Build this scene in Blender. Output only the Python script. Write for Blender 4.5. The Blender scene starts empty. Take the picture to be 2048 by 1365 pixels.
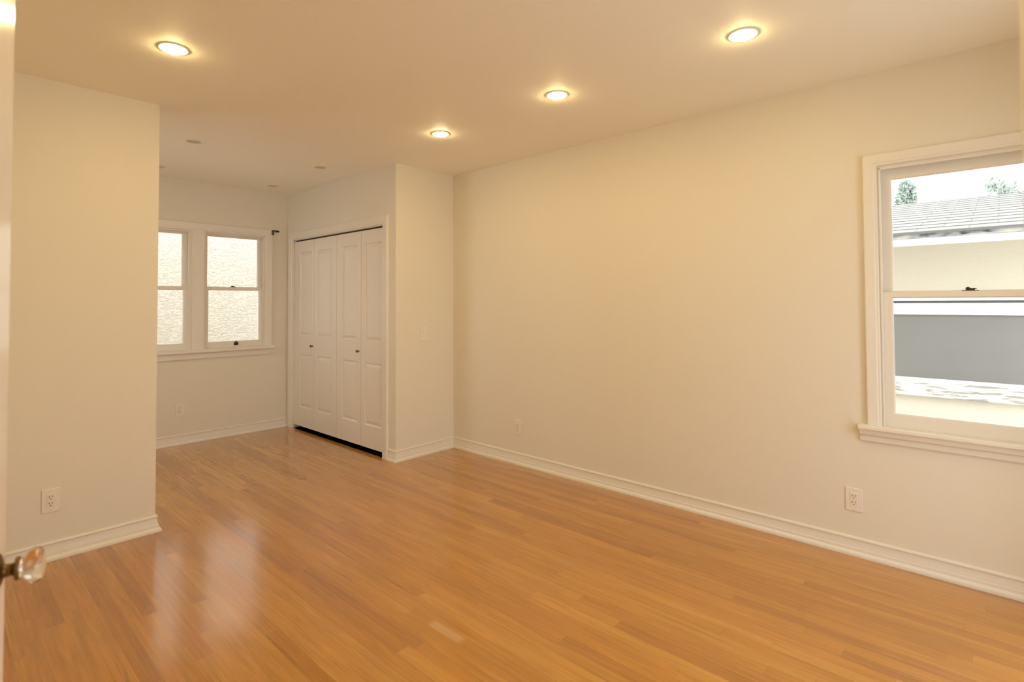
import bpy, bmesh, math, random
from mathutils import Vector, Matrix, noise as mnoise

scene = bpy.context.scene
COL = scene.collection
PI = math.pi

# ------------------------------------------------------------------ camera
CAM = Vector((-3.2541, -3.6272, 1.2892))
YAW, PITCH, ROLL, FPX = 0.8159, 0.0245, -0.0043, 1076.78
f = Vector((math.sin(YAW)*math.cos(PITCH), math.cos(YAW)*math.cos(PITCH), math.sin(PITCH)))
r = Vector((math.cos(YAW), -math.sin(YAW), 0))
u = r.cross(f)
r2 = r*math.cos(ROLL) + u*math.sin(ROLL)
u2 = -r*math.sin(ROLL) + u*math.cos(ROLL)
cd = bpy.data.cameras.new('camera')
cam = bpy.data.objects.new('camera', cd)
COL.objects.link(cam)
M = Matrix.Identity(4)
for i in range(3):
    M[i][0] = r2[i]; M[i][1] = u2[i]; M[i][2] = -f[i]; M[i][3] = CAM[i]
cam.matrix_world = M
cd.sensor_width = 36.0
cd.sensor_fit = 'HORIZONTAL'
cd.lens = 36.0*FPX/2048.0
cd.shift_x = 25.919/2048.0
cd.shift_y = -103.274/2048.0
cd.clip_start = 0.02
cd.clip_end = 200
cd.dof.use_dof = True
cd.dof.focus_distance = 4.6
cd.dof.aperture_fstop = 3.2
scene.camera = cam

# ------------------------------------------------------------------ view, world, daylight
vs = scene.view_settings
scene.display_settings.display_device = 'sRGB'
vs.view_transform = 'Standard'
vs.look = 'None'
vs.gamma = 1.0
vs.use_curve_mapping = False
vs.exposure = 0.0
SKY = 4.4                       # bright overcast sky
LAMP = 179.0                    # radiance of a lit downlight lens
LAMP_COL = (1.0, 0.755, 0.325)
world = bpy.data.worlds.new('world')
scene.world = world
world.use_nodes = True
wn = world.node_tree.nodes
bg = wn['Background']
bg.inputs['Color'].default_value = (0.97, 1.0, 1.05, 1)
bg.inputs['Strength'].default_value = SKY

H = 2.44
WS, D, P, Q = 0.630, 1.918, -0.086, 2.347      # end wall width, alcove depth, partition plane, partition end
XL, YN = -3.40, -4.00                          # left wall, near wall
HB = 0.0916

# ------------------------------------------------------------------ materials
def srgb(c):
    return tuple((v/12.92 if v <= 0.04045 else ((v+0.055)/1.055)**2.4) for v in (x/255 for x in c))

def mat(name, col, rough=0.5, metal=0.0, bump=0.0, bscale=200.0, spec=0.5, var=0.0, vscale=3.0, **kw):
    m = bpy.data.materials.new(name)
    m.use_nodes = True
    nt = m.node_tree
    b = nt.nodes['Principled BSDF']
    b.inputs['Base Color'].default_value = (*col, 1)
    b.inputs['Roughness'].default_value = rough
    b.inputs['Metallic'].default_value = metal
    b.inputs['Specular IOR Level'].default_value = spec
    for k, v in kw.items():
        b.inputs[k.replace('_', ' ')].default_value = v
    if bump or var:
        tc = nt.nodes.new('ShaderNodeTexCoord')
    if bump:
        n = nt.nodes.new('ShaderNodeTexNoise')
        n.inputs['Scale'].default_value = bscale
        n.inputs['Detail'].default_value = 3
        bp = nt.nodes.new('ShaderNodeBump')
        bp.inputs['Strength'].default_value = bump
        bp.inputs['Distance'].default_value = 0.002
        nt.links.new(tc.outputs['Object'], n.inputs['Vector'])
        nt.links.new(n.outputs['Fac'], bp.inputs['Height'])
        nt.links.new(bp.outputs['Normal'], b.inputs['Normal'])
    if var:
        n = nt.nodes.new('ShaderNodeTexNoise')
        n.inputs['Scale'].default_value = vscale
        n.inputs['Detail'].default_value = 4
        mx = nt.nodes.new('ShaderNodeMix')
        mx.data_type = 'RGBA'
        mx.inputs[6].default_value = (*[max(0, c*(1-var)) for c in col], 1)
        mx.inputs[7].default_value = (*[min(1, c*(1+var)) for c in col], 1)
        nt.links.new(tc.outputs['Object'], n.inputs['Vector'])
        nt.links.new(n.outputs['Fac'], mx.inputs[0])
        nt.links.new(mx.outputs[2], b.inputs['Base Color'])
    return m

M_wall = mat('wall_paint', (0.780, 0.740, 0.640), 0.55, bump=0.08, bscale=420, spec=0.3)
M_ceil = mat('ceiling_paint', (0.925, 0.90, 0.79), 0.6, bump=0.06, bscale=420, spec=0.3)
M_trim = mat('trim_paint', (0.80, 0.765, 0.69), 0.32, bump=0.03, bscale=90)
M_door = mat('closet_door_paint', (0.81, 0.77, 0.69), 0.4, bump=0.05, bscale=150)
M_gloss = mat('gloss_door_paint', (0.86, 0.80, 0.71), 0.17)
M_plate = mat('plate_plastic', (0.82, 0.77, 0.68), 0.3)
M_plate2 = mat('receptacle_plastic', (0.80, 0.75, 0.66), 0.35)
M_slot = mat('slot_dark', (0.035, 0.022, 0.012), 0.6)
M_bronze = mat('dark_bronze', (0.045, 0.03, 0.02), 0.35, metal=0.7)
M_lock = mat('sash_lock_bronze', (0.06, 0.042, 0.03), 0.4, metal=0.6)
M_brass = mat('aged_brass', (0.20, 0.115, 0.045), 0.35, metal=0.9)
M_nickel = mat('knob_dark_metal', (0.20, 0.14, 0.08), 0.16, metal=1.0)
M_track = mat('dark_track', (0.03, 0.02, 0.012), 0.7)
M_screw = mat('plate_screw', (0.72, 0.66, 0.56), 0.35)
M_ring = mat('downlight_trim_white', (0.86, 0.82, 0.74), 0.35)
M_baffle = mat('baffle_white', (0.66, 0.60, 0.48), 0.45)
M_bulb = mat('bulb_frosted', (0.60, 0.54, 0.42), 0.3)
M_stucco_frame = mat('outside_white_paint', (0.88, 0.87, 0.83), 0.5, var=0.03)

def mat_glass(name):
    m = bpy.data.materials.new(name)
    m.use_nodes = True
    nt = m.node_tree
    for n in list(nt.nodes):
        nt.nodes.remove(n)
    o = nt.nodes.new('ShaderNodeOutputMaterial')
    t = nt.nodes.new('ShaderNodeBsdfTransparent')
    t.inputs['Color'].default_value = (0.97, 0.98, 0.97, 1)
    g = nt.nodes.new('ShaderNodeBsdfGlossy')
    g.inputs['Roughness'].default_value = 0.02
    fr = nt.nodes.new('ShaderNodeFresnel')
    fr.inputs['IOR'].default_value = 1.25
    mx = nt.nodes.new('ShaderNodeMixShader')
    nt.links.new(fr.outputs[0], mx.inputs[0])
    nt.links.new(t.outputs[0], mx.inputs[1])
    nt.links.new(g.outputs[0], mx.inputs[2])
    nt.links.new(mx.outputs[0], o.inputs['Surface'])
    return m
M_glass = mat_glass('window_glass')
M_crystal = mat('crystal_glass', (1.0, 0.97, 0.92), 0.02, Transmission_Weight=1.0, IOR=1.5)

def mat_emit(name, col, s):
    m = bpy.data.materials.new(name)
    m.use_nodes = True
    nt = m.node_tree
    b = nt.nodes['Principled BSDF']
    b.inputs['Base Color'].default_value = (0.9, 0.9, 0.88, 1)
    b.inputs['Emission Color'].default_value = (*col, 1)
    b.inputs['Emission Strength'].default_value = s
    return m
M_lens = mat_emit('lit_lens', LAMP_COL, LAMP)

def N(nt, t, **kw):
    n = nt.nodes.new(t)
    for k, v in kw.items():
        setattr(n, k, v)
    return n

def mathn(nt, op, a, b=None):
    n = nt.nodes.new('ShaderNodeMath')
    n.operation = op
    for i, x in enumerate((a, b)):
        if x is None:
            continue
        if isinstance(x, (int, float)):
            n.inputs[i].default_value = x
        else:
            nt.links.new(x, n.inputs[i])
    return n.outputs[0]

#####

_The request:_
Copy nothing but the lines from the top of the data down to the line containing "PI = math.pi", and leave the pictures out.

_The answer:_
Build this scene in Blender. Output only the Python script. Write for Blender 4.5. The Blender scene starts empty. Take the picture to be 2048 by 1365 pixels.
import bpy, bmesh, math, random
from mathutils import Vector, Matrix, noise as mnoise

scene = bpy.context.scene
COL = scene.collection
PI = math.pi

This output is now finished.